Monday, 5 January 2015

What does the Saudi budget say about oil prices in 2015?

Despite the tough rhetoric, Saudi Arabia may need to cut its oil production to avoid making a sizeable budget hole even bigger

Oil market observers have been keenly waiting for the 2015 Saudi budget announcement. The price of oil assumed for the budget was supposed to indicate the likelihood of an OPEC production cut this year—a higher price assumption suggesting a higher probability of a cut. But when the budget was announced, there was considerable disagreement about the oil price assumption used by the Saudis. Some thought it was in the range of $55 to $63; others believed it was $75; still others reckoned it was close to $80.

The reason behind the disparity is that the Saudis do not explicitly publish the oil price projection on which they base their budget. In fact, they are very terse when it comes to publishing their sources of expected revenue and how much of it comes from oil versus non-oil sources. Therefore different analysts use different assumptions about non-oil revenue, total oil production and exports to back out the assumed oil price.

This has not only led to a wide range of estimates for the oil price used in the budget, but also to contradicting hypotheses about what the Saudis and OPEC are likely to do next. The total revenue figure published by Saudi Arabia is in fact consistent with two contradictory scenarios.

1. The status quo. In which the current production and export levels are projected to continue into 2015. This requires a price of around $60 per barrel to get the total revenue figure announced by the Saudi government. 

2. An OPEC cut. In which Saudi Arabia cuts its production and exports by around 1m barrels per day as part of coordinated cuts by OPEC members. This gives an oil price of around $72 per barrel.

While both scenarios are consistent with the $190.7bn total revenue number announced in the budget, the first one may not be feasible under current market conditions. If the Saudis continue to pump oil at the existing rate, then the market will probably be significantly oversupplied in 2015. This would result in a further fall in oil prices from their current levels (which are already below $60), and the $60 price used in the status quo scenario may not be achievable. This would lead to an even higher deficit than the $38.6bn the budget assumes. On the other hand, the OPEC cut scenario and its price assumption seem more in line with the 2015 expected demand and non-OPEC production growth.

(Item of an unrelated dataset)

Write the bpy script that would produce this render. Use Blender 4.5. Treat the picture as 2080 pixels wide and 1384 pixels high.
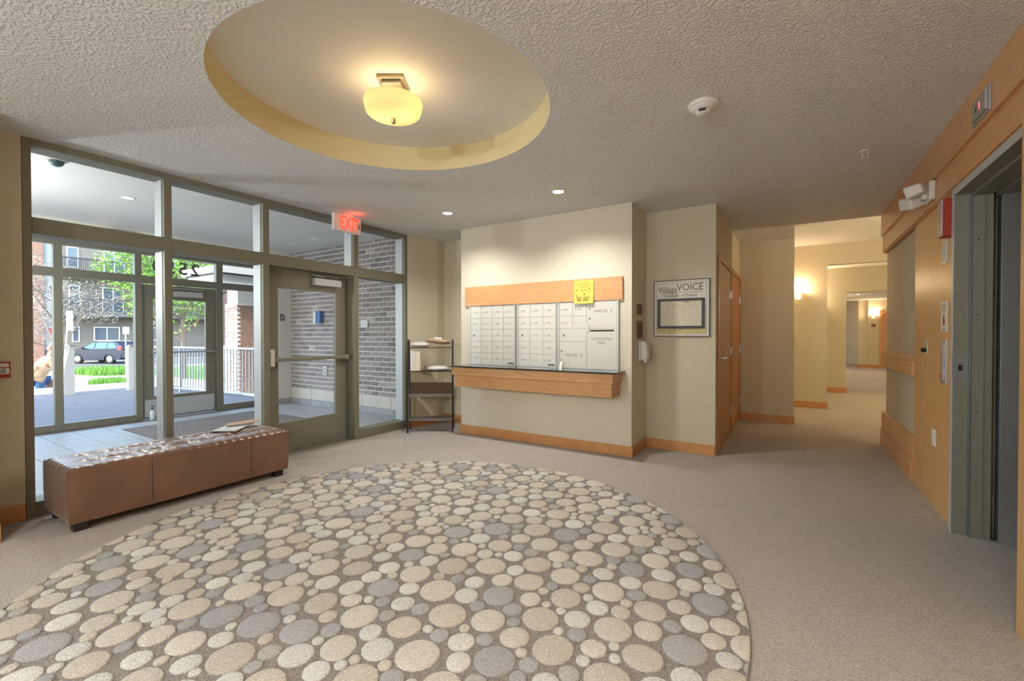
import bpy, bmesh, math, random
from mathutils import Vector, Matrix
R = math.radians
PI = math.pi
random.seed(7)
for o in list(bpy.data.objects):
    bpy.data.objects.remove(o, do_unlink=True)
SC = bpy.context.scene
C = SC.collection

# ------------------------------------------------------------------ camera
cam = bpy.data.objects.new('camera', bpy.data.cameras.new('camera'))
C.objects.link(cam)
cam.data.sensor_width = 36.0
cam.data.lens = 908.3 / 2080 * 36.0
cam.data.clip_end = 300
cam.data.clip_start = 0.02
_y, _p, _r = R(32.155), R(0.678), R(-0.06)
_fw = Vector((-math.sin(_y) * math.cos(_p), math.cos(_y) * math.cos(_p), -math.sin(_p)))
_rt = Vector((math.cos(_y), math.sin(_y), 0))
_up = _rt.cross(_fw)
_r2 = _rt * math.cos(_r) + _up * math.sin(_r)
_u2 = -_rt * math.sin(_r) + _up * math.cos(_r)
_m = Matrix((_r2, _u2, -_fw)).transposed().to_4x4()
_m.translation = Vector((0, 0, 1.33))
cam.matrix_world = _m
SC.camera = cam

# ------------------------------------------------------------------ sky, sun, exposure
SC.view_settings.view_transform = 'Standard'
SC.view_settings.look = 'None'
SC.view_settings.exposure = 0.98
SC.view_settings.gamma = 1.0
SC.view_settings.use_curve_mapping = False
try:
    SC.cycles.use_denoising = True
    SC.cycles.sample_clamp_indirect = 6.0
    SC.cycles.max_bounces = 10
    SC.cycles.diffuse_bounces = 6
    SC.cycles.transparent_max_bounces = 16
    SC.cycles.caustics_reflective = False
    SC.cycles.caustics_refractive = False
except Exception:
    pass
W = bpy.data.worlds.new('sky')
SC.world = W
W.use_nodes = True
nt = W.node_tree
nt.nodes.clear()
wo = nt.nodes.new('ShaderNodeOutputWorld')
bg = nt.nodes.new('ShaderNodeBackground')
sk = nt.nodes.new('ShaderNodeTexSky')
sk.sky_type = 'NISHITA'
sk.sun_disc = False
sk.sun_elevation = R(48)
sk.sun_rotation = R(160)
sk.air_density = 1.0
sk.dust_density = 2.0
bg.inputs['Strength'].default_value = 0.72
nt.links.new(sk.outputs[0], bg.inputs[0])
nt.links.new(bg.outputs[0], wo.inputs[0])
sd = bpy.data.lights.new('sun', 'SUN')
sd.energy = 1.15
sd.angle = R(0.6)
sd.color = (1.0, 0.95, 0.86)
sun = bpy.data.objects.new('sun', sd)
C.objects.link(sun)
sun.rotation_euler = Vector((-0.38, 0.72, -0.80)).to_track_quat('-Z', 'Y').to_euler()

P_LAMP = 1.8      # drum lamp in the ceiling recess (W)
P_DOWN = 50       # recessed downlights
P_SCON = 34       # corridor sconces added out of view
WARM = (1.0, 0.73, 0.44)
WARM2 = (1.0, 0.955, 0.89)

# ------------------------------------------------------------------ materials
def _nodes(name):
    m = bpy.data.materials.new(name)
    m.use_nodes = True
    n = m.node_tree.nodes
    return m, n, m.node_tree.links, n['Principled BSDF']

def mat(name, col, rough=0.6, metal=0.0, bump=0.0, scale=60, var=0.0, vscale=None, stretch=None,
        spec=None, emit=None, estr=0.0, objvar=0.0, detail=4, coat=0.0, coatr=0.15, dist=0.004, ramp=None):
    """procedural material: base colour with noise variation, noise bump, optional per-object variation"""
    m, n, l, b = _nodes(name)
    b.inputs['Base Color'].default_value = (*col, 1)
    b.inputs['Roughness'].default_value = rough
    b.inputs['Metallic'].default_value = metal
    if spec is not None:
        b.inputs['Specular IOR Level'].default_value = spec
    if coat:
        b.inputs['Coat Weight'].default_value = coat
        b.inputs['Coat Roughness'].default_value = coatr
    if emit:
        b.inputs['Emission Color'].default_value = (*emit, 1)
        b.inputs['Emission Strength'].default_value = estr
    tc = n.new('ShaderNodeTexCoord')
    mp = n.new('ShaderNodeMapping')
    l.new(tc.outputs['Object'], mp.inputs[0])
    if stretch:
        mp.inputs['Scale'].default_value = stretch
    src = None
    if var > 0:
        nz = n.new('ShaderNodeTexNoise')
        nz.inputs['Scale'].default_value = vscale or scale
        nz.inputs['Detail'].default_value = detail
        l.new(mp.outputs[0], nz.inputs['Vector'])
        mr = n.new('ShaderNodeMapRange')
        mr.inputs[1].default_value = 0.3
        mr.inputs[2].default_value = 0.7
        mr.inputs[3].default_value = 1 - var
        mr.inputs[4].default_value = 1 + var
        l.new(nz.outputs[0], mr.inputs[0])
        src = mr.outputs[0]
    if objvar > 0:
        oi = n.new('ShaderNodeObjectInfo')
        m2 = n.new('ShaderNodeMapRange')
        m2.inputs[3].default_value = 1 - objvar
        m2.inputs[4].default_value = 1 + objvar
        l.new(oi.outputs['Random'], m2.inputs[0])
        if src:
            mu = n.new('ShaderNodeMath')
            mu.operation = 'MULTIPLY'
            l.new(src, mu.inputs[0])
            l.new(m2.outputs[0], mu.inputs[1])
            src = mu.outputs[0]
        else:
            src = m2.outputs[0]
    if src:
        vm = n.new('ShaderNodeVectorMath')
        vm.operation = 'SCALE'
        vm.inputs[0].default_value = col
        l.new(src, vm.inputs['Scale'])
        l.new(vm.outputs[0], b.inputs['Base Color'])
    if bump > 0:
        nb = n.new('ShaderNodeTexNoise')
        nb.inputs['Scale'].default_value = scale
        nb.inputs['Detail'].default_value = detail
        l.new(mp.outputs[0], nb.inputs['Vector'])
        h = nb.outputs[0]
        if ramp:
            rr = n.new('ShaderNodeMapRange')
            rr.interpolation_type = 'SMOOTHSTEP'
            rr.inputs[1].default_value, rr.inputs[2].default_value = ramp
            l.new(h, rr.inputs[0])
            h = rr.outputs[0]
        bp = n.new('ShaderNodeBump')
        bp.inputs['Strength'].default_value = bump
        bp.inputs['Distance'].default_value = dist
        l.new(h, bp.inputs['Height'])
        l.new(bp.outputs[0], b.inputs['Normal'])
    return m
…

So for all their tough rhetoric against production cuts, the Saudis may end up reducing their  oil production to avoid making a sizeable budget hole even bigger.


  1. Good point about the revenue figure being consistent with different oil price figures, I haven't seen that point made elsewhere. It's also important to note when trying to interpret GCC budgets that the budget are often not intended to be realistic, on either the revenue or expenditure sides, and so do not represent the governments' real expectations for oil prices. However, it may be that in 2015 that the budget expenditure will be applied much more rigidly in Saudi and elsewhere.

    1. For example of "not intended to be realistic, on either the revenue or expenditure sides", consider the budgeted (SR 855bn) vs. actual spending (SR 1,100 bn) for 2014 in Saudi Arabia.

    2. It is true that there has been a tendency for overspending in the recent past. But it is also true that with less oil revenue, spending plans may be implemented more rigorously.

  2. Very interesting article as always :) what are your thoughts on the possibility of government spending cuts? Do you note indications of these as this will have a bearing on what and when we can expect to see a move that will impact oil supply. Also, how willing and able are they to finance the deficit from their own surplus and maintain market share? In the end though, I do agree, OPEC cuts do seem inevitable.

    1. Thank you Karl. Most GCC governments have publicly stated that there will be no spending cuts on the horizon, especially investment spending. Some governments have the capacity to sustain spending using a combination of past savings and borrowing (the levels of public debt are quite low, which is helpful).

      On the OPEC cut issue, the consensus that seems to be emerging now is that there will not be a cut in 2015. I am less confident about this view than consensus, but we will see!